Pessimistas dirão que os indígenas têm mais com o que se preocupar diante das ameaças de fazendeiros, madeireiros, grileiros e seus cúmplices no Congresso Nacional, que aprovou a lei do marco temporal – princípio já considerado inconstitucional pelo Supremo Tribunal Federal. A lei inconstitucional tem como sinistro objetivo limitar a demarcação à data da promulgação da Constituição, em 5 de outubro de 1988 e assim estender o processo de usurpação das terras indígenas e virou alvo de novas ações no STF. Neste meio tempo, ela serve de estímulo para novas ataques aos indígenas – já houve atentados a bala nos primeiros meses de 2024 em Santa Catarina, Paraná, Rondônia e Bahia, onde morreu um indígena. E atrasa novas demarcações.

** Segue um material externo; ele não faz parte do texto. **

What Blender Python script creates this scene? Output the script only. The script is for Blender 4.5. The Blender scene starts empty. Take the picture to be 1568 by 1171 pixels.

Otimistas vão acreditar que a reabertura do Museu do Índio é um bom sinal para a preservação da cultura indígena e dos saberes dos povos originários do Brasil, que resistem apesar do genocídio promovido por homens brancos armados (e agora também engravatados) ao longo dos séculos. O Censo 2022 constatou que a população indígena do país chegou a 1.693.535 pessoas, o que representa 0,83% do total de habitantes, mas também um aumento de 88,82% desde o Censo 2010. Aqui no Rio de Janeiro, sede do Museu do Índio, vivem 16.964 indígenas – que devem mais ainda celebrar esse lugar de memória e culto à ancestralidade.